Four years after the Dodd-Frank financial reform law passed Congress, most of its big regulatory provisions have been written. But that doesn’t mean the lobbying and politicking over the legislation are over.
The financial industry is still chafing over several important rules and is looking for changes. Republicans, over whose objections the law was passed, also resent many of its provisions and have sought to undo them legislatively. Meanwhile, Wall Street critics are still worried that the law hasn’t done enough to reduce the risk of another Lehman Brothers or AIG failing and threatening the broader economy or requiring another taxpayer-funded bailout.
Mortgage regulations
The Consumer Financial Protection Bureau finalized its mortgage rules in January. Intended to prevent some of the abusive loans that trapped borrowers in homes they couldn’t afford during the most recent housing bubble, the set of rules specifies certain terms of contracts and mandates that mortgage payments can’t exceed 43 percent of borrowers’ monthly income. Loans that meet the specifications are protected from consumer lawsuits.
Banks and lenders have blamed the rules for crimping lending. “Dodd-Frank regulations on mortgages played no small part in the fact that the mortgage markets remain somewhat repressed,” said Wayne Abernathy, executive vice president of financial institutions policy and regulatory affairs at the American Bankers Association.
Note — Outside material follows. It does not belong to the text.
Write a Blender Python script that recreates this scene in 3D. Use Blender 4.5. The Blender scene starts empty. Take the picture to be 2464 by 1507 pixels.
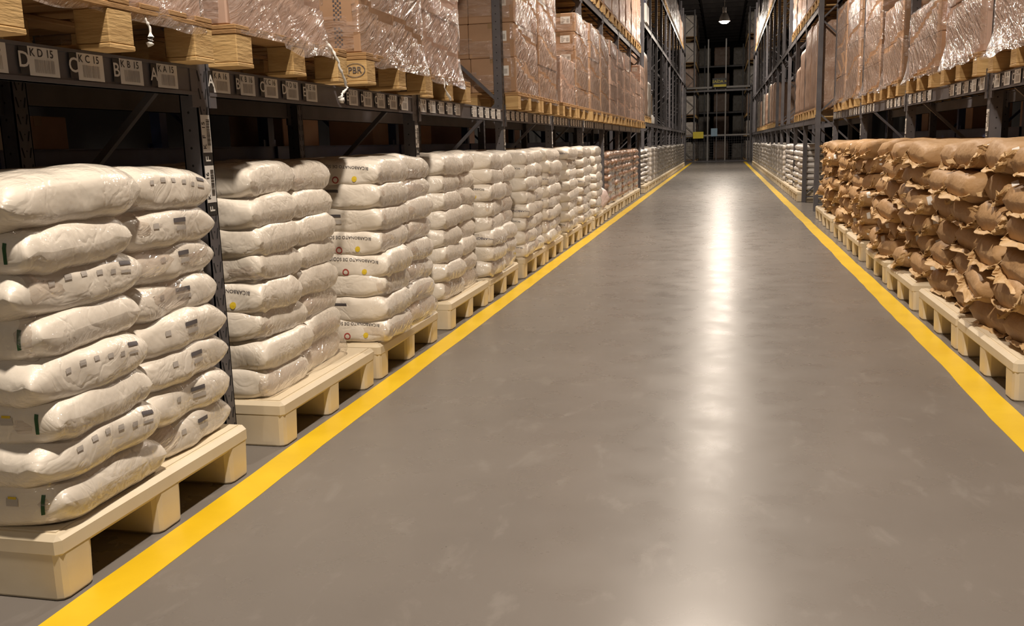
import bpy, math, random
from mathutils import Vector, Matrix, noise
C = bpy.context.scene.collection
PI = math.pi
R = random.Random(7)

# ---------------------------------------------------------------- camera, world, exposure
F = 2180.0; CX, CY = 1232.0, 753.5; CAM_H = 1.40
dvx, dvy, roll = 1738 - CX, 337 - CY, .029
bb = -F * F / (dvx * roll + dvy); aa = roll * bb
Yc = Vector((dvx, dvy, F)).normalized()
Zc = -Vector((aa, bb, F)).normalized()
Xc = Yc.cross(Zc)
cam_d = bpy.data.cameras.new('camera'); cam = bpy.data.objects.new('camera', cam_d); C.objects.link(cam)
cam_d.sensor_fit = 'HORIZONTAL'; cam_d.sensor_width = 36.0; cam_d.lens = F / 2464 * 36.0
cam_d.clip_start = .05; cam_d.clip_end = 300
cam.matrix_world = Matrix(((Xc[0], -Xc[1], -Xc[2], 0), (Yc[0], -Yc[1], -Yc[2], 0), (Zc[0], -Zc[1], -Zc[2], CAM_H), (0, 0, 0, 1)))
bpy.context.scene.camera = cam
vs = bpy.context.scene.view_settings
vs.view_transform = 'Standard'; vs.look = 'None'; vs.gamma = 1; vs.use_curve_mapping = False
vs.exposure = 0.12
wd = bpy.data.worlds.new('hall_air'); bpy.context.scene.world = wd; wd.use_nodes = True
wd.node_tree.nodes['Background'].inputs[0].default_value = (.9, .95, 1.0, 1)
wd.node_tree.nodes['Background'].inputs[1].default_value = .02
LAMP_W = 1150.0; LAMP_COL = (1.0, .87, .73)
LAMPS_Y = (-9.0, 1.6, 12.5, 24.0, 37.5, 51.0)
LAMP_X, LAMP_Z = -.20, 7.5

# ---------------------------------------------------------------- materials
def nt(name):
    m = bpy.data.materials.new(name); m.use_nodes = True
    t = m.node_tree; b = t.nodes['Principled BSDF']
    return m, t, b
def N(t, typ, **kw):
    n = t.nodes.new(typ)
    for k, v in kw.items():
        if k[0] == 'i' and k[1:].isdigit(): n.inputs[int(k[1:])].default_value = v
        elif k in n.inputs: n.inputs[k].default_value = v
        else: setattr(n, k, v)
    return n
def mapping(t, scale=(1, 1, 1), rnd=True, rot=(0, 0, 0), tex=False):
    tc = N(t, 'ShaderNodeTexCoord'); mp = N(t, 'ShaderNodeMapping')
    if tex: mp.vector_type = 'TEXTURE'
    mp.inputs['Scale'].default_value = scale; mp.inputs['Rotation'].default_value = rot
    t.links.new(tc.outputs['Object'], mp.inputs['Vector'])
    if rnd:
        oi = N(t, 'ShaderNodeObjectInfo'); mu = N(t, 'ShaderNodeMath', operation='MULTIPLY', i1=57.0)
        t.links.new(oi.outputs['Random'], mu.inputs[0])
        t.links.new(mu.outputs[0], mp.inputs['Location'])
    return mp.outputs['Vector']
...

Abernathy said the Consumer Financial Protection Bureau, the agency created by Dodd-Frank that issued the mortgage regulation, will likely have to make “tweaks” to the rules. House Republicans passed a bill in June to overhaul the rules’ limits on mortgage fees.
“It’s something there’s going to be continued discussion about, because it’s not just the industry complaining,” said Mark Calabria, director of financial regulation studies at the libertarian Cato Institute. “If you’re a marginal borrower at all, it’s still hard to get credit,” Calabria said, noting housing advocates’ concerns about the qualified mortgage rule.
Banks’ living wills
Dodd-Frank mandates that companies identified as too big to fail without dragging down the financial system write their own “living wills” — instructions for how they will safely liquidate and pay off their creditors in case of a panic.
In August, the Federal Reserve and Federal Deposit Insurance Corp. surprised 11 big banks, including Goldman Sachs, Citigroup and JPMorgan, by telling them that their living wills weren’t credible.
The process is one that banks are watching carefully. They expected the living will submission process to be flexible, given that it’s new for both the industry and for regulators. But they’re also aware that Dodd-Frank ultimately gives regulators the power to break up banks if they fail to submit credible resolution plans for two years.
“Our members are working very hard with regulators to make sure that subsequent changes and modifications meet regulators’ specifications and requirements. It is and will continue to be a top priority,” said John Dearie, executive vice president at the Financial Services Forum. Banks want the regulators to give them leeway in formulating the plans.
The super regulator
Banks, insurance companies and asset management firms all are worried about the Financial Stability Oversight Council.
Dodd-Frank created the council, composed of the heads of the Treasury, the Federal Reserve, the FDIC and other agencies, as a super regulator to identify risks to the financial system, wherever they may come from. The idea was to have a group able to find the next AIG — the giant insurer that threatened to drag down Wall Street when it failed in 2008 — before it is too late. It has the power to name any company officially too big to fail and to regulate it as if it were a big bank.
But with the council looking at companies such as life insurer MetLife and asset managers like BlackRock and Fidelity Investments over the past year, some worry that it is focusing too much on companies that are not threats to the system.
“Maybe the systemic risk comes from activities, not institutions,” said Abernathy, noting that the 2008 recession was brought on by risky mortgage lending, not by any one firm. “The risk was the activity, not the institutions,” he said, noting that the council may be moving in a “more fruitful” direction by slowing down its investigation of asset management firms recently.
Nevertheless, the council has been targeted for undoing by congressional Republicans. In a July staff report, Democrats on the House Financial Services Committee charged that their GOP counterparts’ efforts to “undermine the work and structure” of the council was part of its larger “aggressive, unrelenting campaign to repeal, weaken or otherwise pressure regulators to significantly alter provisions in nearly all titles” of Dodd-Frank.